Because once you draw a line in the sand, you are defining the place at which your willingness to compromise ends, and thus forcing the other person to decide where theirs also lies. Once you say, ‘We can’t carry on like this,’ you give the other person the power to decide whether to carry on differently, or not to carry on at all. And it may be that it is better they leave than carry on as they have been, but you need to be clear how you feel about this before your draw the line.

And the way you decide this is to refer back to your choir’s values. Is the primary purpose of the choir mutual support through making music together? In which case, you can’t ask someone who is otherwise keen to limit their participation over something like this. Is the primary purpose of the choir to aspire to excellence in performance?
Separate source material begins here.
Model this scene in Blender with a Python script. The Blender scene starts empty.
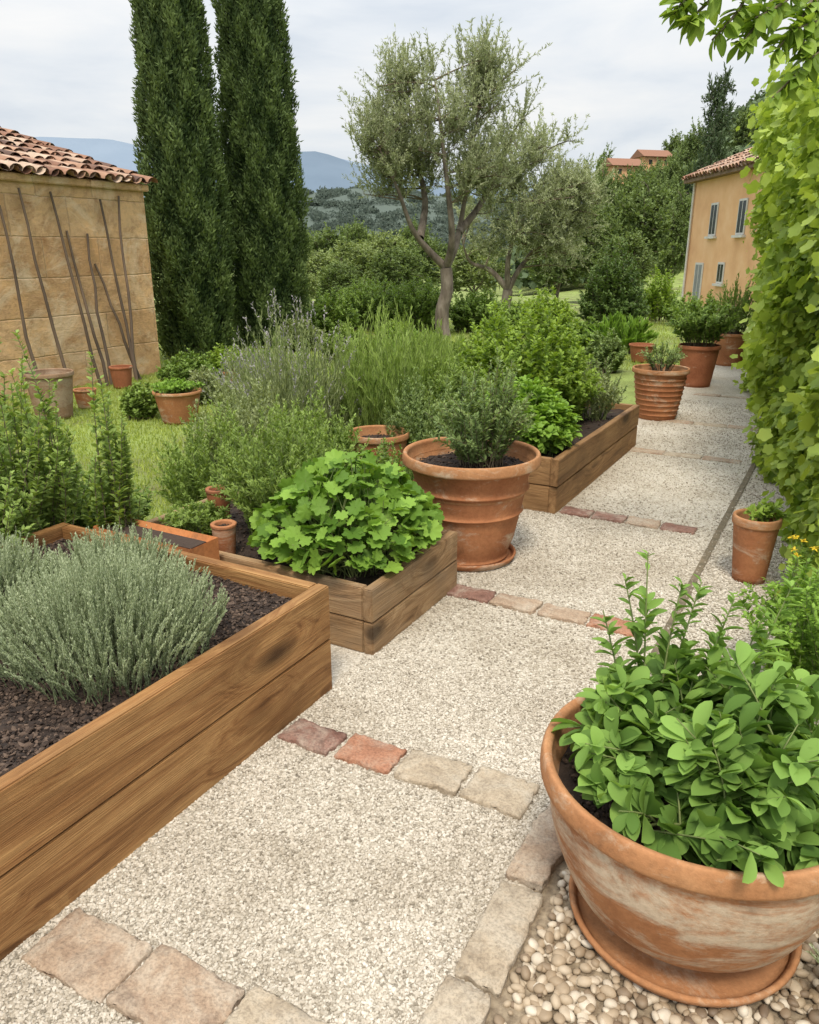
import bpy, bmesh, math, random
import numpy as np
from mathutils import Vector, Matrix
rng = np.random.default_rng(11)
random.seed(5)
scene = bpy.context.scene
C = scene.collection
R = math.radians

# ------------------------------------------------------------------ camera
F = 780.0; PITCH = math.atan(262/780.0); CH = 1.6
SP, CP = math.sin(PITCH), math.cos(PITCH)
cam = bpy.data.cameras.new('camera'); co = bpy.data.objects.new('camera', cam); C.objects.link(co)
co.location = (0, 0, CH); co.rotation_euler = (math.pi/2-PITCH, 0, 0)
cam.sensor_fit = 'VERTICAL'; cam.sensor_height = 24; cam.lens = 24*F/1024
cam.clip_start = .05; cam.clip_end = 9000
scene.camera = co
scene.view_settings.view_transform = 'Standard'; scene.view_settings.look = 'None'; scene.view_settings.exposure = 0

def G(px, py, z=0.0):
    u, v = (px-409.5)/F, (512-py)/F
    t = (CH-z)/(SP-v*CP)
    return np.array([u*t, (CP+v*SP)*t, z])
def A(px, py, Y):
    u, v = (px-409.5)/F, (512-py)/F
    t = Y/(CP+v*SP)
    return np.array([u*t, Y, CH+(v*CP-SP)*t])

# path frame: d runs along the path, r to its right
TH = R(29); dv = np.array([math.sin(TH), math.cos(TH)]); rv = np.array([math.cos(TH), -math.sin(TH)])
O = np.array([-.293, 2.617])
def PF(w, s):
    p = O+rv*w+dv*s
    return float(p[0]), float(p[1])
def sstep(a, b, x):
    t = np.clip((np.asarray(x, float)-a)/(b-a), 0, 1); return t*t*(3-2*t)
def terr(x, y):
    x = np.asarray(x, float); y = np.asarray(y, float)
    z = -.045*np.clip(y-18, 0, 120)
    q = x/np.maximum(y, 1)
    return z+34*sstep(60, 170, y)*sstep(.12, .5, q)

# ------------------------------------------------------------------ world + sun
w = bpy.data.worlds.new('World'); scene.world = w; w.use_nodes = True
nt = w.node_tree; nt.nodes.clear()
N = nt.nodes.new; Lk = nt.links.new
out = N('ShaderNodeOutputWorld'); mixs = N('ShaderNodeMixShader'); b1 = N('ShaderNodeBackground'); b2 = N('ShaderNodeBackground')
sky = N('ShaderNodeTexSky'); sky.sky_type = 'NISHITA'; sky.sun_disc = False
sunv = Vector((-.05, -.50, .86)).normalized()
sky.sun_elevation = math.asin(sunv.z); sky.sun_rotation = math.atan2(sunv.x, sunv.y)
b1.inputs[1].default_value = .1; Lk(sky.outputs[0], b1.inputs[0])
tc = N('ShaderNodeTexCoord'); mp = N('ShaderNodeMapping'); mp.inputs['Scale'].default_value = (1.1, 1.1, 5.0)
Lk(tc.outputs['Generated'], mp.inputs[0])
n1 = N('ShaderNodeTexNoise'); n1.inputs['Scale'].default_value = 2.3; n1.inputs['Detail'].default_value = 6; n1.inputs['Roughness'].default_value = .55; n1.inputs['Distortion'].default_value = .3
Lk(mp.outputs[0], n1.inputs[0])
cr = N('ShaderNodeValToRGB'); e = cr.color_ramp.elements
e[0].position = .32; e[0].color = (.58, .635, .705, 1); e[1].position = .66; e[1].color = (.87, .86, .84, 1)
x_ = e.new(.48); x_.color = (.73, .76, .79, 1)
Lk(n1.outputs[0], cr.inputs[0]); Lk(cr.outputs[0], b2.inputs[0])
# an overcast sky is brighter overhead than at the horizon
sx_ = N('ShaderNodeSeparateXYZ'); Lk(tc.outputs['Generated'], sx_.inputs[0])
m1 = N('ShaderNodeMath'); m1.operation = 'MULTIPLY'; Lk(sx_.outputs[2], m1.inputs[0]); Lk(sx_.outputs[2], m1.inputs[1])
m2 = N('ShaderNodeMath'); m2.operation = 'MULTIPLY_ADD'; Lk(m1.outputs[0], m2.inputs[0]); m2.inputs[1].default_value = 2.0; m2.inputs[2].default_value = 1.11
Lk(m2.outputs[0], b2.inputs[1])
mixs.inputs[0].default_value = .92
Lk(b1.outputs[0], mixs.inputs[1]); Lk(b2.outputs[0], mixs.inputs[2]); Lk(mixs.outputs[0], out.inputs[0])
sl = bpy.data.lights.new('sun', 'SUN'); sl.energy = 2.9; sl.angle = R(14); sl.color = (1, .90, .75)
so = bpy.data.objects.new('sun', sl); C.objects.link(so); so.rotation_euler = sunv.to_track_quat('Z', 'Y').to_euler(); so.location = (0, 0, 30)

# ------------------------------------------------------------------ materials
def newmat(name):
    m = bpy.data.materials.new(name); m.use_nodes = True
    return m, m.node_tree, m.node_tree.nodes['Principled BSDF']
def nd(nt, t, **kw):
    n = nt.nodes.new(t)
    for k, v in kw.items():
        if k in n.inputs: n.inputs[k].default_value = v
        else: setattr(n, k, v)
    return n
def ramp(nt, src, stops):
    r = nt.nodes.new('ShaderNodeValToRGB'); el = r.color_ramp.elements
    while len(el) < len(stops): el.new(.5)
    for i, (p, c) in enumerate(stops):
        el[i].position = p; el[i].color = (*c, 1) if len(c) == 3 else c
    if src: nt.links.new(src, r.inputs[0])
    return r.outputs[0]
def g3(v): return (v, v, v)
def mixc(nt, fac, a, b, mode='MIX'):
    m = nt.nodes.new('ShaderNodeMix'); m.data_type = 'RGBA'; m.blend_type = mode
    for s, v in ((m.inputs[0], fac), (m.inputs[6], a), (m.inputs[7], b)):
        if isinstance(v, bpy.types.NodeSocket): nt.links.new(v, s)
        elif isinstance(v, (int, float)): s.default_value = v
        else: s.default_value = (*v, 1)
    return m.outputs[2]
def coords(nt, kind='Object', scale=(1, 1, 1), rnd=False):
    tc = nt.nodes.new('ShaderNodeTexCoord'); src = tc.outputs[kind]
    if rnd:
        oi = nt.nodes.new('ShaderNodeObjectInfo'); ad = nt.nodes.new('ShaderNodeVectorMath'); ad.operation = 'MULTIPLY_ADD'
        cx = nt.nodes.new('ShaderNodeCombineXYZ')
        for i in range(3): nt.links.new(oi.outputs['Random'], cx.inputs[i])
        nt.links.new(cx.outputs[0], ad.inputs[0]); ad.inputs[1].default_value = (37, 91, 53); nt.links.new(src, ad.inputs[2]); src = ad.outputs[0]
    mp = nt.nodes.new('ShaderNodeMapping'); mp.inputs['Scale'].default_value = scale
    nt.links.new(src, mp.inputs[0]); return mp.outputs[0]
def noise(nt, vec, scale, detail=5, rough=.55, dist=0):
    n = nd(nt, 'ShaderNodeTexNoise', Scale=scale, Detail=detail, Roughness=rough, Distortion=dist)
    nt.links.new(vec, n.inputs['Vector']); return n.outputs[0]
def bump(nt, bs, h, strength=.4, dist=.01):
    b = nd(nt, 'ShaderNodeBump', Strength=strength, Distance=dist); nt.links.new(h, b.inputs['Height'])
    nt.links.new(b.outputs[0], bs.inputs['Normal'])

def leaf_mat(name, dark, light, trans=.3, rough=.55, tcol=None, spec=.25):
    m, nt, bs = newmat(name)
    at = nd(nt, 'ShaderNodeAttribute', attribute_name='shade')
    mid = tuple((a+b)/2 for a, b in zip(dark, light))
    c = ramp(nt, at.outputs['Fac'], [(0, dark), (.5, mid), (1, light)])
    nt.links.new(c, bs.inputs['Base Color']); bs.inputs['Roughness'].default_value = rough
    bs.inputs['Specular IOR Level'].default_value = spec
    tr = nd(nt, 'ShaderNodeBsdfTranslucent'); c2 = mixc(nt, 1.0, c, tcol or (1.25, 1.2, .6), 'MULTIPLY'); nt.links.new(c2, tr.inputs[0])
    mx = nt.nodes.new('ShaderNodeMixShader'); mx.inputs[0].default_value = trans
    nt.links.new(bs.outputs[0], mx.inputs[1]); nt.links.new(tr.outputs[0], mx.inputs[2])
    nt.links.new(mx.outputs[0], nt.nodes['Material Output'].inputs[0]); return m
def shade_mat(name, stops, rough=.85, nscale=40, bs_=.3, bd=.004, lo=.45, big=None):
    m, nt, bs = newmat(name)
    at = nd(nt, 'ShaderNodeAttribute', attribute_name='shade')
    c = ramp(nt, at.outputs['Fac'], stops); v = coords(nt)
    n = noise(nt, v, nscale, 4); c = mixc(nt, .5, c, ramp(nt, n, [(.3, g3(lo)), (.7, g3(1.0))]), 'MULTIPLY')
    if big:
        bg = noise(nt, v, big, 7, .65); c = mixc(nt, .8, c, ramp(nt, bg, [(.36, (.74, .70, .64)), (.58, (1.03, 1.02, 1.0))]), 'MULTIPLY')
    nt.links.new(c, bs.inputs['Base Color']); bs.inputs['Roughness'].default_value = rough
    bump(nt, bs, n, bs_, bd); return m
def noise_mat(name, stops, scale, rough=.9, bst=.4, bd=.01, stretch=(1, 1, 1), detail=6, rnd=False, dist=0):
    m, nt, bs = newmat(name); v = coords(nt, 'Object', stretch, rnd); n = noise(nt, v, scale, detail, .6, dist)
    nt.links.new(ramp(nt, n, stops), bs.inputs['Base Color']); bs.inputs['Roughness'].default_value = rough
    bump(nt, bs, n, bst, bd); return m

def wood_mat(name, cols, grey=0.0):
    m, nt, bs = newmat(name)
    vk = coords(nt, 'Object', (1.5, 4.2, 4.2), True); k = nd(nt, 'ShaderNodeTexVoronoi', Scale=1.0); nt.links.new(vk, k.inputs[0])
    v = coords(nt, 'Object', (.7, 9, 9), True)
    sw = ramp(nt, k.outputs['Distance'], [(.0, g3(1)), (.45, g3(0))])
    vm = nd(nt, 'ShaderNodeVectorMath', operation='MULTIPLY_ADD'); nt.links.new(sw, vm.inputs[0]); vm.inputs[1].default_value = (.2, 1.1, 1.1); nt.links.new(v, vm.inputs[2])
    g = noise(nt, vm.outputs[0], 2.4, 8, .66, .8)
    c = ramp(nt, g, [(.30, cols[0]), (.44, cols[1]), (.64, cols[2])])
    vf = coords(nt, 'Object', (2.5, 130, 130), True); f = noise(nt, vf, 2, 3)
    c = mixc(nt, .5, c, ramp(nt, f, [(.35, g3(.55)), (.6, g3(1.03))]), 'MULTIPLY')
    c = mixc(nt, ramp(nt, k.outputs['Distance'], [(.10, g3(.92)), (.23, g3(0))]), c, tuple(x*.28 for x in cols[0]))
    v2 = coords(nt, 'Object', (1, 1.6, 1.6), True); p = noise(nt, v2, 2.6, 7, .68)
    c = mixc(nt, ramp(nt, p, [(.42, g3(0)), (.68, g3(.55+grey))]), c, (.24, .185, .125) if grey else tuple(x*.45 for x in cols[1]))
    oi = nt.nodes.new('ShaderNodeObjectInfo')
    c = mixc(nt, .6, c, ramp(nt, oi.outputs['Random'], [(0, g3(.78)), (1, g3(1.12))]), 'MULTIPLY')
    nt.links.new(c, bs.inputs['Base Color']); bs.inputs['Roughness'].default_value = .62
    bs.inputs['Specular IOR Level'].default_value = .2
    ad = nd(nt, 'ShaderNodeMath', operation='ADD'); nt.links.new(g, ad.inputs[0]); nt.links.new(f, ad.inputs[1])
    bump(nt, bs, ad.outputs[0], .7, .006); return m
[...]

Then you can’t ask all the other singers to accept ongoing disruption to their efforts.

It is the overall ethos and goals of the choir, that is, that determines how you respond to an individual member’s problematic behaviours, not the extent to which you consider that member personally at fault.

It’s much the same as the question of attendance, and whether an absence is ‘justified’. Nobody ever misses a rehearsal for a reason they themselves think is flakey or unreasonable, and whether they are skipping rehearsal to save the life of an orphaned dolphin or to go out on the razzle with a gigolo is actually immaterial to the effect their absence has on the rest of the choir.
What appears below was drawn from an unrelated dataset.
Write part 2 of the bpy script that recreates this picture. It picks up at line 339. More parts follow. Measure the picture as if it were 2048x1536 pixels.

This is not to say that one should be without compassion. Of course it is better to work with people to help them achieve what they need to for the choir than to boot them out at the first sign of trouble. But it is to say that when you need to draw a line in the sand, it needs to be done with reference to the choir’s core values, not to the individual’s particular circumstances.
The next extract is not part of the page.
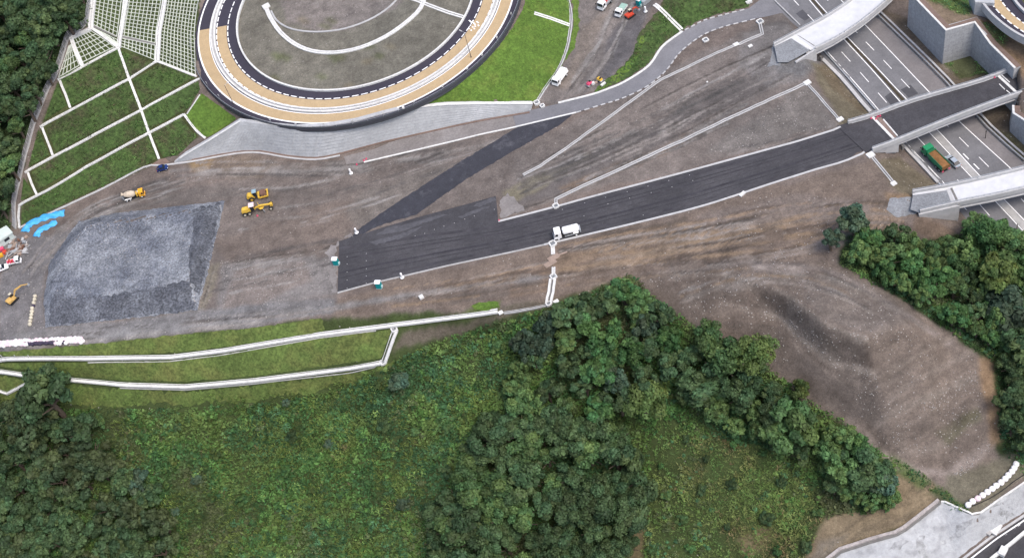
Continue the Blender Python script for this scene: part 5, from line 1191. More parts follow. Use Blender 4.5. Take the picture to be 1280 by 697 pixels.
[o for o in COL.objects if o.name == 'concrete_mixer_truck'][0].scale = (.78, .78, .78)
def dump(px, py, hd, z):
    o = thing('dump_truck', 'green dump truck loaded with brown soil driving on the motorway', 'truck', ground_at(px, py, z), hd)
    cab(o, 4.3, 2.0, 2.45, .7, 2.15, M_CGRN); chassis(o, -4.2, 3.6)
    mb = MB(); mb.box((-1.2, 0, 1.25), (6.0, 2.4, .15))
    for s in (-1, 1): mb.box((-1.2, s * 1.16, 1.9), (6.0, .09, 1.25))
    mb.box((1.76, 0, 2.1), (.1, 2.4, 1.6)); L(mb, 'tipper_body', M_CGRN, o, bevel=.02); L(MB().box((-4.22, 0, 1.85), (.08, 2.35, 1.1)), 'tailgate', M_EARTH, o)
    mb = MB(); P = []; nx_, ny_ = 12, 7
    for i in range(nx_):
        for j in range(ny_): u, v = i / (nx_ - 1), j / (ny_ - 1); P.append((-4.1 + u * 5.8, -1.1 + v * 2.2, 2.2 + .38 * math.sin(math.pi * v) * (math.sin(math.pi * u) ** .4 if 0 < u < 1 else 0) + random.uniform(-.05, .05)))
    mb.add(P, [(i * ny_ + j, (i + 1) * ny_ + j, (i + 1) * ny_ + j + 1, i * ny_ + j + 1) for i in range(nx_ - 1) for j in range(ny_ - 1)]); L(mb, 'soil_load', M_EARTH, o, smooth=True)
    for s in (-1, 1):
        wheel(o, 3.2, s * 1.02, .52, .32); wheel(o, -1.9, s * .98, .52, .58); wheel(o, -3.2, s * .98, .52, .58); L(MB().box((-4.3, s * .95, .8), (.12, .5, .35)), 'tail_light', M_CPINK, o)
        L(MB().box((-.2, s * 1.1, .85), (3.0, .08, .4)), 'side_guard', M_CGRN, o)
dump(1169, 202, heading((1180, 212), (1157, 189), MZ), ZL + .01)
def car(px, py, hd, label, m, z=None, k=1.0, cab_m=None, cover=None, name='parked_car'):
    o = thing(name, label, 'car', ground_at(px, py, z), hd); l, w = 2.2 * k, .86
    pr = [(l, .35), (l + .02, .62), (l - .15, .78), (l - 1.0 * k, .92), (-l + .7 * k, .95), (-l + .05, .88), (-l, .6), (-l + .03, .32)]
    L(MB().prism(pr, -w, w), 'body', m, o, bevel=.09)
    ca = [(l - 1.0 * k, .90), (l - 1.75 * k, 1.42), (-l + 1.15 * k, 1.46), (-l + .35 * k, .92)]
    L(MB().prism(ca, -w + .06, w - .06, lambda z_: 1 - .22 * max(0, (z_ - .92) / .54)), 'cabin', M_GLASS, o, bevel=.05)
    L(MB().box(((l - 1.75 * k - l + 1.15 * k) / 2, 0, 1.455), (2.9 * k - 1.15 * k - .2 + (2.2 * k * 2 - 4.4 * k), 1.2, .05)), 'roof', cab_m or m, o, bevel=.02)
    for s in (-1, 1):
        wheel(o, l - .85 * k, s * .76, .31, .2); wheel(o, -l + .8 * k, s * .76, .31, .2)
        L(MB().box((l - .02, s * .6, .66), (.1, .34, .13)), 'headlight', M_PAINT, o, bevel=.02); L(MB().box((-l + .03, s * .66, .74), (.07, .26, .16)), 'tail_light', M_CRED, o)
        for a in (-.62, .0, .62): L(MB().add([(a * k - .05, s * .80, .93), (a * k + .05, s * .80, .93), (a * k + .03 - .05, s * .665, 1.44), (a * k - .07, s * .665, 1.44)], [(0, 1, 2, 3)]), 'window_pillar', m, o)
    return o
car(1191, 203.5, heading((1199, 211), (1183, 196), MZ), 'silver car driving alongside the green dump truck', M_CSIL, ZL + .01, 1.02, name='silver_car')
car(204, 212, heading((196, 214), (212, 210)), 'dark blue car parked at the foot of the wall and the terraces', M_CBLUE, k=.72)
car(3, 337, heading((-6, 340), (9, 334.5)), 'white car at the left edge, in front of the pile of materials', M_CWHITE, k=.9)
def kei(px, py, hd, label, bed, load, lm, k=1.0):
    o = thing('pickup_truck', label, 'truck', ground_at(px, py), hd); o.scale = (k, k, k)
    cab(o, 1.75, 1.3, 1.5, .4, 1.4, M_CWHITE); chassis(o, -1.6, 1.4, .7, .48)
    mb = MB(); mb.box((-.7, 0, .72), (2.1, 1.5, .1))
    for s in (-1, 1): mb.box((-.7, s * .73, .9), (2.1, .05, .3))
    mb.box((-1.74, 0, .9), (.05, 1.5, .3)); L(mb, 'cargo_bed', bed, o)
    if load == 'cover': L(MB().prism([(-1.8, 1.05), (.33, 1.05), (.3, 1.2), (-1.75, 1.18)], -.76, .76), 'bed_cover', lm, o, bevel=.04)
    else:
        for k_ in range(5): L(MB().box((-1.4 + .4 * k_, random.uniform(-.2, .2), 1.1), (.36, .8, random.uniform(.5, .9)), random.uniform(-.4, .4), top=(.8, .8)), 'load', lm if k_ % 2 else M_CPINK, o, bevel=.04)
    for s in (-1, 1): wheel(o, 1.2, s * .66, .28, .2); wheel(o, -1.1, s * .66, .28, .2)
kei(777, 16, heading((781, 10), (773, 22)), 'small white pickup with a pale green bed cover on the dirt lane', M_CWHITE, 'cover', M_MINT, 1.25)
kei(757, 7, heading((764, 0), (751, 14)), 'white truck with a bright red load near the top of the dirt lane', M_STEEL, 'load', M_CRED, 1.45)
kei(19, 329, heading((13, 330), (25, 327)), 'white pickup with a pink and red load beside the pile of materials', M_CWHITE, 'load', M_CRED, 1.1)
# motor grader
def grader(px, py, hd):
    o = thing('motor_grader', 'yellow motor grader with a long nose, in front of the roller', 'grader', ground_at(px, py), hd)
    L(MB().box((-2.6, 0, 1.5), (2.3, 1.5, 1.1), top=(.92, .85)), 'engine_hood', M_CYEL, o, bevel=.06); L(MB().box((-3.8, 0, 1.2), (.25, 1.4, .8)), 'rear_bumper', M_CYEL, o)
    c = L(MB().box((-.9, 0, 2.0), (1.2, 1.4, 1.5), top=(.95, .9)), 'cab', M_GLASS, o); L(MB().box((-.9, 0, 2.82), (1.5, 1.6, .14)), 'cab_roof', M_BAGP, o, bevel=.03)
    for sx in (-1.5, -.3):
        for sy in (-.68, .68): L(MB().box((sx, sy, 2.0), (.1, .1, 1.5)), 'cab_post', M_CYEL, o)
    mb = MB(); mb.add([(x, y, z) for x, z in ((-.4, 1.35), (1.2, 1.95), (4.0, 1.5), (4.0, 1.1), (1.2, 1.55), (-.4, 1.0)) for y in (-.22, .22)], [(0, 2, 3, 1), (2, 4, 5, 3), (4, 6, 7, 5), (6, 8, 9, 7), (8, 10, 11, 9), (10, 0, 1, 11), (0, 10, 8, 2), (2, 8, 6, 4), (1, 3, 9, 11), (3, 5, 7, 9)]); L(mb, 'main_beam', M_CYEL, o, bevel=.03)
    L(MB().box((4.2, 0, 1.2), (.7, .9, .8)), 'front_block', M_CYEL, o, bevel=.05); L(MB().box((3.9, 0, .75), (.25, 2.0, .25)), 'front_axle', M_CYEL, o)
    L(MB().box((1.4, 0, .55), (.12, 3.4, .6), rz=.45), 'blade', M_STEEL, o); L(MB().lathe([(0, .75), (.15, .75)], (1.3, 0, .9), 'z', 16), 'blade_circle', M_CYEL, o)
    for s in (-1, 1):
        L(MB().cyl((.9, s * .5, 1.0), (.7, s * .75, 2.35), .09), 'lift_ram', M_CYEL, o); wheel(o, 3.9, s * .95, .62, .38, M_BAGC); wheel(o, -2.0, s * .95, .62, .4, M_BAGC); wheel(o, -3.3, s * .95, .62, .4, M_BAGC)
grader(322, 263.5, heading((309, 266), (337, 259)))
def roller(px, py, hd):
    o = thing('soil_compactor', 'yellow vibrating roller with dark cab and rusty drum, behind the grader', 'roller', ground_at(px, py), hd)
    L(MB().prism([(-2.6, .9), (-2.7, 1.5), (-2.2, 2.0), (-.9, 1.95), (-.5, 1.4), (-.5, .8)], -.75, .75), 'engine_hood', M_CYEL, o, bevel=.08)
    L(MB().box((-.3, 0, 1.95), (1.1, 1.4, 1.5), top=(.9, .88)), 'cab', M_GLASS, o, bevel=.04); L(MB().box((-.3, 0, 2.75), (1.2, 1.4, .12)), 'cab_roof', mat('pale_blue_roof', (.25, .36, .42), .5), o, bevel=.03)
    mb = MB()
    for s in (-1, 1): mb.box((1.7, s * 1.12, .85), (2.6, .18, .5))
    mb.box((.5, 0, .9), (.5, 2.2, .5)); mb.box((3.0, 0, .95), (.3, 2.42, .6)); L(mb, 'drum_frame', M_CYEL, o, bevel=.03)
    L(MB().lathe([(-1.02, .74), (-1.0, .78), (1.0, .78), (1.02, .74)], (1.8, 0, .78), 'y', 26), 'drum', M_RUST, o, smooth=True); L(MB().box((1.75, 0, 1.62), (1.5, 1.8, .08)), 'drum_cover', M_RUST, o)
    for s in (-1, 1): wheel(o, -1.5, s * .85, .72, .5, M_CYEL)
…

And this is important not just for the choir as whole, but also for the individual concerned. If everyone knows the rationale behind a decision, then nobody has to take it personally. The choir as a whole won’t worry that someone is getting either preferential treatment or being hard done by. And the individual will find it easier to make a clear decision as to whether they feel able to make the changes being asked of them if they are not feeling under personal attack.